**Records with scene code:**
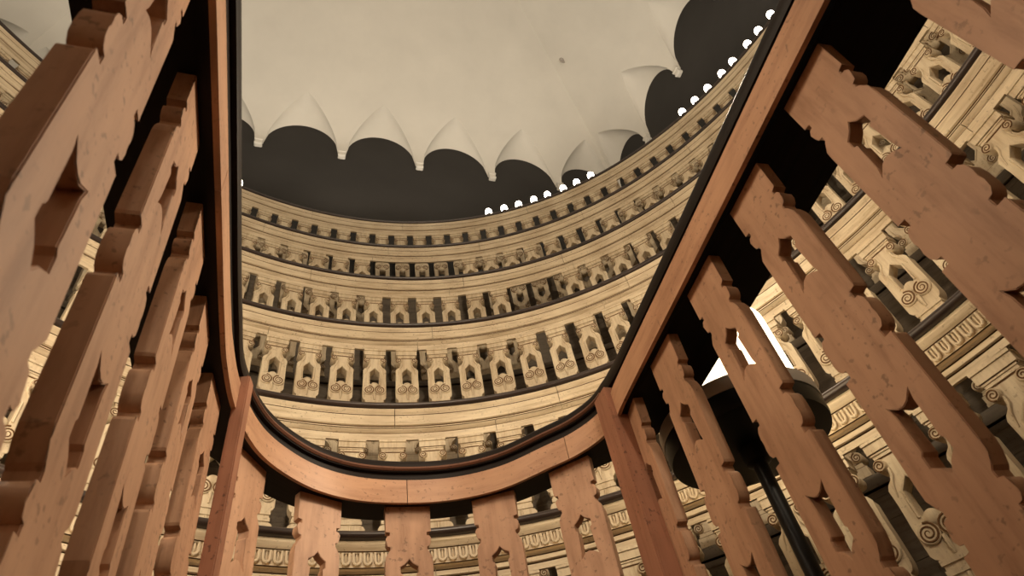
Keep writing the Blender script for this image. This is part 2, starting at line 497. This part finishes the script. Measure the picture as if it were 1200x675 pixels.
# fascia in scarfed lengths
bm = bmesh.new(); uv = bm.loops.layers.uv.verify()
def seg_index(x, y): return min(range(len(pts)), key=lambda i: math.dist(pts[i], (x, y)))
joints = sorted(seg_index(*q) for q in [(.925, 1.49), (.84, 1.70), (.347, 1.987), (-.204, .80), (-.2, -.6), (.79, -.6), (.281, -1.72)])
for a, b in zip(joints, joints[1:] + [joints[0] + len(pit)]):
    seg = [pit[i % len(pit)] for i in range(a, b + 1)]
    (p, nn), (p2, n2) = seg[-1], seg[-2]
    d = math.dist(p, p2); f = 1 - .0025 / d
    seg[-1] = ((p2[0] + (p[0]-p2[0])*f, p2[1] + (p[1]-p2[1])*f), nn)
    sweep(bm, seg, [(0, Z0), (0, Z0 + .086), (.012, Z0 + .086), (.012, Z0)], False, uv=uv)
fix(bm); bmesh.ops.translate(bm, verts=bm.verts, vec=off)
obj('rail_fascia', mesh_from('rail_fascia', bm, TANU, True), rail)
def cap_path():
    o = []
    for (x, y), nn in pit:
        w = max(0, min(1, (x - .5) / .2)) * max(0, min(1, (1.50 - y) / .10))
        v = max(0, min(1, (.10 - x) / .1)) * max(0, min(1, (1.45 - y) / .15))
        o.append(((x + .016 * w + .010 * v, y), nn))
    return o
far = [q for q in pit if q[0][1] > 1.505]
far = sorted(far, key=lambda q: math.atan2(q[0][1] - 1.4, q[0][0] - .35))
bm = bmesh.new(); sweep(bm, far, [(.008, Z0 + .119), (-.006, Z0 + .120), (-.011, Z0 + .126), (-.008, Z0 + .134), (.008, Z0 + .135)], False); fix(bm); bmesh.ops.translate(bm, verts=bm.verts, vec=off)
obj('rail_moulding', mesh_from('rail_moulding', bm, REDU, True), rail)
bm = bmesh.new()
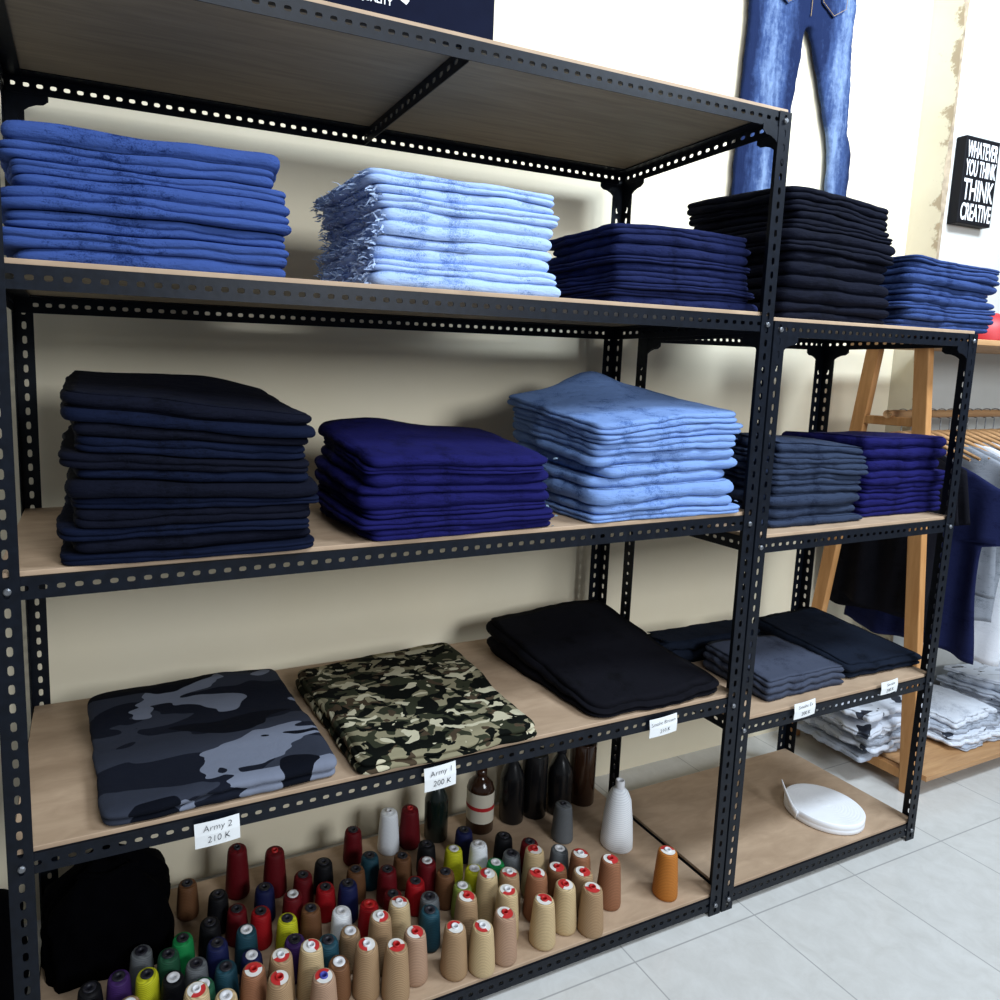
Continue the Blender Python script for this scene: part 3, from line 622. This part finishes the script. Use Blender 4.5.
def shirt(x,mat,label,seed,L=.66,yc=.35,wd=.24,drop=0):
    rg=random.Random(seed); top=1.19-drop; p=[rg.uniform(0,6.28) for _ in range(5)]
    T=empty('hanging_shirt',(x,yc,top)); tag(T,label,'shirt','shirts hanging on the wooden rail')
    rows=[]
    for i in range(41):
        d=L*i/40
        if d<.075: hwid=.07+(wd-.05)*(d/.075)**.8*.9
        elif d<.26: hwid=wd+.015+.035*(d-.075)/.185
        else: hwid=wd-.02+.01*math.sin(d*9+p[3])
        rows.append((d,hwid))
    nx=30; V=[];F=[]
    for s in (-1,1):
        for d,hwd in rows:
            for k in range(nx+1):
                u=k/nx*2-1; yv=u*hwd
                am=.003+.014*min(1,d/.3)
                xo=am*(math.sin(yv*38+p[0]+d*2)+.6*math.sin(yv*70+p[1]-d*3))*.6
                V.append((s*(.010*(1-u*u)**.5+.0015)+xo,yv,-d+(-.02*(1-(yv/.07)**2) if d==0 and abs(yv)<.07 else 0)-.012*min(1,d/.5)*math.sin(yv*20+p[2])))
    n1=len(rows)*(nx+1)
    for i in range(len(rows)-1):
        for k in range(nx):
            a=i*(nx+1)+k; F.append((a,a+1,a+nx+2,a+nx+1)); F.append((n1+a,n1+a+nx+1,n1+a+nx+2,n1+a+1))
        for k in (0,nx):
            a=i*(nx+1)+k; q=(a,a+nx+1,n1+a+nx+1,n1+a); F.append(q if k==0 else q[::-1])
    for k in range(nx):
        a=(len(rows)-1)*(nx+1)+k; F.append((a,a+1,n1+a+1,n1+a)); F.append((k,n1+k,n1+k+1,k+1))
    mesh('shirt_body',V,F,mat,(0,0,0),T,True)
    Hh=empty('clothes_hanger',(x,.35,1.19)); tag(Hh,'orange wooden clothes hanger with a metal hook','clothes hanger','hangers on the wooden rail')
    mesh('hanger_arm',*tube([(0,-.19,-.045),(0,-.10,-.004),(0,-.03,.022),(0,0,.027),(0,.03,.022),(0,.10,-.004),(0,.19,-.045)],[.005,.007,.009,.010,.009,.007,.005]),M_pineh,(0,0,0),Hh,True)
    hk=[(0,0,.03),(0,0,.07)]+[(0,.0175*math.sin(a)-.0,.095-.0175*math.cos(a)+.0) for a in [math.radians(t) for t in range(0,250,25)]]
    mesh('hook',*tube(hk,.0018,6),M_bolt,(0,0,0),Hh,True)
C_blk=denim('tee_black',(.003,.003,.005),(.008,.008,.012),bump=.2); C_nav=denim('tee_navy',(.005,.006,.030),(.012,.016,.060),bump=.2); C_gry=denim('tee_grey',(.14,.16,.19),(.26,.28,.32),bump=.2); C_wht=denim('tee_white',(.62,.66,.72),(.78,.80,.86),bump=.2)
xx=2.745
for i,(m_,l,L,wd_,yc_,dr) in enumerate([(C_blk,'black',.60,.20,.385,0),(C_blk,'black',.64,.20,.385,0),(C_nav,'navy blue',.66,.235,.325,.06),(C_gry,'heather grey',.50,.235,.325,0),(C_gry,'heather grey',.62,.235,.33,0),(C_wht,'white',.76,.235,.325,0),(C_gry,'heather grey',.60,.235,.33,0),(C_wht,'white',.72,.235,.33,0),(C_gry,'heather grey',.66,.23,.33,0),(C_nav,'navy blue',.66,.23,.33,0),(C_blk,'black',.66,.23,.33,0),(C_gry,'heather grey',.66,.23,.33,0)]):
    shirt(xx,m_,l+' short-sleeved shirt hanging on a wooden hanger',60+i,L,wd=wd_,yc=yc_,drop=dr); xx+=.055
M_tee=camo('tee_print',[((.66,.70,.78),0,0),((.48,.51,.58),.60,3.3),((.03,.035,.05),.62,8.8)],12,(1,2.0,1),.3,coat=.5)
M_teeg=denim('tee_bag_grey',(.20,.23,.28),(.44,.48,.56),bump=.9,coat=.6)
M_teew=denim('tee_bag_white',(.48,.52,.60),(.76,.80,.88),bump=.9,coat=.6)
def tees(x0,x1,y0,y1,zt,n,mats,seed,group,zb=.081):
    stack('folded_shirt',x0,x1,y0,y1,zb,zt,n,mats,seed,'folded grey and white shirt in a messy pile',group,'folded shirt',jit=.028,amp=.010,lobes=(1,2),edge=.012,taper=.01,topdrop=.008,nexp=9)
tees(2.575,2.90,.235,.50,.225,6,[M_teeg,M_teew,M_tee],31,'folded shirts on the low board')
o=cloth([(2.54,.23),(2.90,.235),(2.88,.50),(2.56,.49)],.238,.020,33,M_tee,'folded white shirt with a dark print on top',1,.008,name='folded_shirt',cat='folded shirt',group='folded shirts on the low board',edge=.012,nexp=10)
tees(2.97,3.30,.17,.46,.175,5,[M_teeg,M_teew,M_tee],32,'plastic-bagged shirts on the low board')
tees(3.37,3.70,.17,.46,.235,6,[M_teeg,M_teeg,M_tee],34,'plastic-bagged shirts on the low board')
E=empty('cap',(2.99,.27,1.5335)); tag(E,'red baseball cap resting on the wooden rack shelf','cap')
prof=[(.092,0),(.094,.02),(.088,.05),(.068,.082),(.035,.100),(0,.105)]
mesh('crown',*lathe(prof,30),M_red,(0,0,0),E,True)
V=[]
for i in range(13):
    a=math.radians(180+180*i/12); V+=[(.09*math.cos(a),.09*math.sin(a),.004),(.095*math.cos(a),.09*math.sin(a)*1.0-.075*math.sin(math.pi*i/12)**.6,.001+.004)]
F=[(2*i,2*i+2,2*i+3,2*i+1) for i in range(12)]
solid(mesh('brim',V,F,M_red,(0,0,0),E,True),.003)
# ------------------------------------------------------------ lights
def area(name,loc,target,sx,sy,en,col):
    l=bpy.data.lights.new(name,'AREA'); l.shape='RECTANGLE'; l.size=sx; l.size_y=sy; l.energy=en; l.color=col
    o=bpy.data.objects.new(name,l); COL.objects.link(o); o.location=loc
    o.rotation_euler=(Vector(target)-Vector(loc)).to_track_quat('-Z','Y').to_euler(); return o
area('ceiling_light',(2.7,-.9,3.15),(2.6,.3,2.0),1.2,.4,88,(.76,.88,1.0))
area('ceiling_light',(.6,-1.6,3.1),(.6,.4,1.2),1.2,.4,30,(.86,.93,1.0))
area('shop_window',(1.8,-3.5,2.35),(1.2,.5,1.4),1.4,1.0,94,(.88,.94,1.0))
wd=bpy.data.worlds.new('w'); scene.world=wd; wd.use_nodes=True
bg=wd.node_tree.nodes['Background']; bg.inputs[0].default_value=(.82,.90,1.0,1); bg.inputs[1].default_value=.19
# ------------------------------------------------------------ camera
def rx(a): return Matrix.Rotation(a,3,'X')
def rz(a): return Matrix.Rotation(a,3,'Z')
R=(rz(-.4006)@rx(1.4408)@rz(.0203))
cd=bpy.data.cameras.new('camera'); cam=bpy.data.objects.new('camera',cd); COL.objects.link(cam)
cam.matrix_world=Matrix.Translation((.1493,-1.1801,1.396))@R.to_4x4()
cd.sensor_width=36; cd.lens=36*.6952; cd.shift_x=.1145; cd.shift_y=-.0379; cd.clip_start=.02
scene.camera=cam
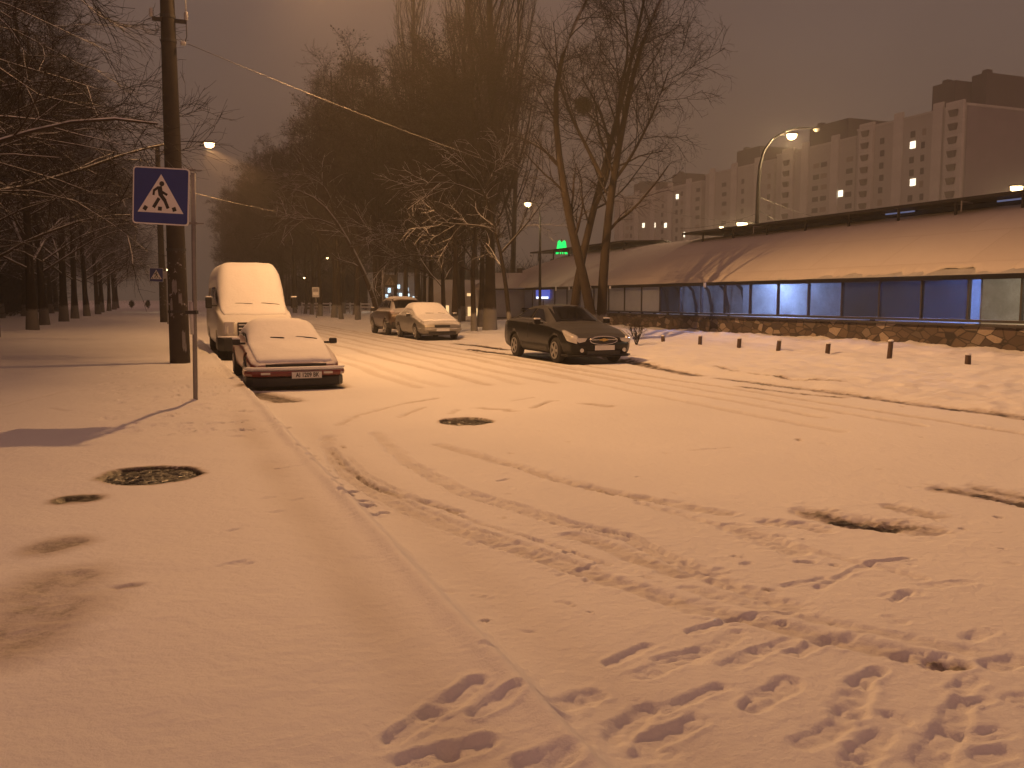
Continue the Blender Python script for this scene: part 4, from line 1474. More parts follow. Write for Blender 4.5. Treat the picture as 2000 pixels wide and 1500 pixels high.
# ------------------------------------------------------------------ metro station gallery
ST_T, ST_S0, ST_S1 = 19.15, 4.0, 58.0
o0 = W(ST_S0, ST_T)
sta = thing('metro_station', 'long low metro entrance gallery with curved snowy roof, blue glass and rubble plinth', 'station building', (o0.x, o0.y, 0), ALPHA)
LS = ST_S1 - ST_S0
Z_SILL, Z_EAVE = 1.02, 2.22
MB().box((.12, LS / 2, Z_SILL / 2 - .15), (.24, LS, Z_SILL + .1)).build('stone_plinth', M['stone'], sta)
MB().box((.10, LS / 2, Z_SILL - .02), (.36, LS, .07)).build('sill', M['dark_steel'], sta)
MB().box((-.12, LS / 2, Z_SILL - .14), (.05, LS, .05)).build('sill_pipe', M['dark_steel'], sta)
MB().box((.10, LS / 2, Z_EAVE - .03), (.24, LS, .14)).build('eave_beam', M['dark_steel'], sta)
BAY = 1.62
n_b = int(LS / BAY)
for i in range(n_b + 1):
    y = i * BAY
    MB().box((.10, y, (Z_SILL + Z_EAVE) / 2 - .04), (.10, .06, Z_EAVE - Z_SILL - .08)).build('mullion', M['dark_steel'], sta)
    if i < n_b:
        s_mid = ST_S0 + y + BAY / 2
        gm = 'glass_clear' if s_mid < 18.4 else 'glass_blue' if s_mid < 22.8 else 'glass_clear' if s_mid < 33 else 'glass_blue' if s_mid < 35 else 'glass_milk'
        MB().box((.10, y + BAY / 2, (Z_SILL + Z_EAVE) / 2 - .04), (.02, BAY - .07, Z_EAVE - Z_SILL - .12)).build('window_pane', M[gm], sta)


def roof_prof(a):
    """a 0..1 eave to ridge -> (x, z)"""
    return -.45 + 5.3 * a, 2.24 + 2.28 * (1 - (1 - a) ** 1.55)


def vault(name, mat, lift, ragged, y0, y1, dy, na=26, skirt=.03):
    ys = np.arange(y0, y1 + 1e-6, dy)
    V = []; 
    for y in ys:
        s_ = ST_S0 + y
        k = 1.0
        if s_ > 50:                                     # rounded far end
            k = math.sqrt(max(0.0, 1 - ((s_ - 50) / 8.0) ** 2)) * .62 + .38
        for j in range(2 * na - 1):
            a = j / (na - 1)
            mir = a > 1
            a_ = 2 - a if mir else a
            if ragged and j == 0:
                rg = (float(fbm(np.array([y * 3.0]), np.array([.5]), 51)[0]) + .1) * (.16 if s_ < 26 else .05)
                big = float(vnoise(np.array([y * .55]), np.array([.7]), 57)[0])
                a_ = max(-.02, (.018 if s_ < 24 else -.004) + rg * .5 + (.02 * (big > .6) if s_ < 26 else 0))
                x, z = roof_prof(max(a_, 0)); x += min(a_, 0) * 5.3
            else:
                x, z = roof_prof(a_)
            zz = 2.24 + (z - 2.24) * k
            if mir: x = 9.7 - x
            if lift and 0 < j < 2 * na - 2: zz += lift
            if lift: zz += .012 * float(fbm(np.array([x * .8]), np.array([y * .8]), 77)[0]) + .012 * abs(math.sin(y * PI / BAY)) ** 6
            V.append((x, y, zz))
    n = 2 * na - 1
    i = np.arange(len(ys) - 1)[:, None] * n + np.arange(n - 1)[None, :]
    Q = np.stack([i, i + n, i + n + 1, i + 1], -1).reshape(-1, 4)[:, ::-1]
    return np_mesh(name, np.array(V), Q, mat, sta)


vault('roof', M['dark_steel'], 0, False, 0, LS, .8)
vault('roof_snow', M['roof_snow'], .06, True, -.02, LS + .02, .10)
for s_ in (38.5, 39.3, 40.6, 42.6, 43.1, 44.8, 30.5):
    y = s_ - ST_S0
    MB().box((-.46, y, 2.14), (.03, .10 + .06 * rnd.random(), .14 + .1 * rnd.random())).build('hanging_snow', M['snow_cap'], sta, bevel=.012)
# ridge canopies
for y0, y1 in ((-.3, 34.2), (38.6, 53.5)):
    zc = 4.80
    mb = MB()
    pl = [(3.3, zc), (6.4, zc), (6.4, zc - .10), (3.3, zc - .10)]
    mb.prism([(a, b) for a, b in pl], y0, y1)
    if y0 > 10:
        mb = MB().prism(pl, y0 + 1.6, y1)
        mb.add([(3.3, y0 + 1.6, zc), (3.3, y0 + 1.6, zc - .1), (6.4, y0 + 1.6, zc - .1), (6.4, y0 + 1.6, zc), (4.8, y0 - .2, zc - .05)], [(0, 1, 4), (1, 2, 4), (2, 3, 4), (3, 0, 4)])
    mb.build('roof_canopy', M['dark_steel'], sta)
    MB().box((3.34, (y0 + y1) / 2 + .6, zc - .02), (.06, y1 - y0 - 2, .30)).build('canopy_fascia', M['dark_steel'], sta) if y0 < 0 and False else None
    k = int((y1 - y0) / 2.4)
    for i in range(k + 1):
        y = y0 + 1.7 + i * 2.4
        if y > y1: break
        MB().box((3.45, y, 4.44), (.07, .07, .6)).build('canopy_post', M['dark_steel'], sta)
MB().box((4.2, 12, 4.55), (.05, 40, .26)).build('clerestory', M['glass_blue'], sta)
for y in (13.6, 16.4, 21.0):
    MB().box((3.9, y, 4.62), (.06, 1.3, .05)).build('clerestory_light', M['clere_on'] if 'clere_on' in M else M.setdefault('clere_on', emit('clerestory_glow', (.35, .5, .95), .16)), sta)
for y in (17.5, 28.0):
    MB().tube([(2.9, y, 4.3), (2.9, y, 4.62), (3.6, y + .2, 4.62)], .025, 6).build('guard_rail', M['steel'], sta)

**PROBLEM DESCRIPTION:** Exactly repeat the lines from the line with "Continue the Blender Python script for this scene: part 4, from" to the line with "return -.45 +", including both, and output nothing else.

**FINAL RESULT:**
Continue the Blender Python script for this scene: part 4, from line 1474. More parts follow. Write for Blender 4.5. Treat the picture as 2000 pixels wide and 1500 pixels high.
# ------------------------------------------------------------------ metro station gallery
ST_T, ST_S0, ST_S1 = 19.15, 4.0, 58.0
o0 = W(ST_S0, ST_T)
sta = thing('metro_station', 'long low metro entrance gallery with curved snowy roof, blue glass and rubble plinth', 'station building', (o0.x, o0.y, 0), ALPHA)
LS = ST_S1 - ST_S0
Z_SILL, Z_EAVE = 1.02, 2.22
MB().box((.12, LS / 2, Z_SILL / 2 - .15), (.24, LS, Z_SILL + .1)).build('stone_plinth', M['stone'], sta)
MB().box((.10, LS / 2, Z_SILL - .02), (.36, LS, .07)).build('sill', M['dark_steel'], sta)
MB().box((-.12, LS / 2, Z_SILL - .14), (.05, LS, .05)).build('sill_pipe', M['dark_steel'], sta)
MB().box((.10, LS / 2, Z_EAVE - .03), (.24, LS, .14)).build('eave_beam', M['dark_steel'], sta)
BAY = 1.62
n_b = int(LS / BAY)
for i in range(n_b + 1):
    y = i * BAY
    MB().box((.10, y, (Z_SILL + Z_EAVE) / 2 - .04), (.10, .06, Z_EAVE - Z_SILL - .08)).build('mullion', M['dark_steel'], sta)
    if i < n_b:
        s_mid = ST_S0 + y + BAY / 2
        gm = 'glass_clear' if s_mid < 18.4 else 'glass_blue' if s_mid < 22.8 else 'glass_clear' if s_mid < 33 else 'glass_blue' if s_mid < 35 else 'glass_milk'
        MB().box((.10, y + BAY / 2, (Z_SILL + Z_EAVE) / 2 - .04), (.02, BAY - .07, Z_EAVE - Z_SILL - .12)).build('window_pane', M[gm], sta)


def roof_prof(a):
    """a 0..1 eave to ridge -> (x, z)"""
    return -.45 + 5.3 * a, 2.24 + 2.28 * (1 - (1 - a) ** 1.55)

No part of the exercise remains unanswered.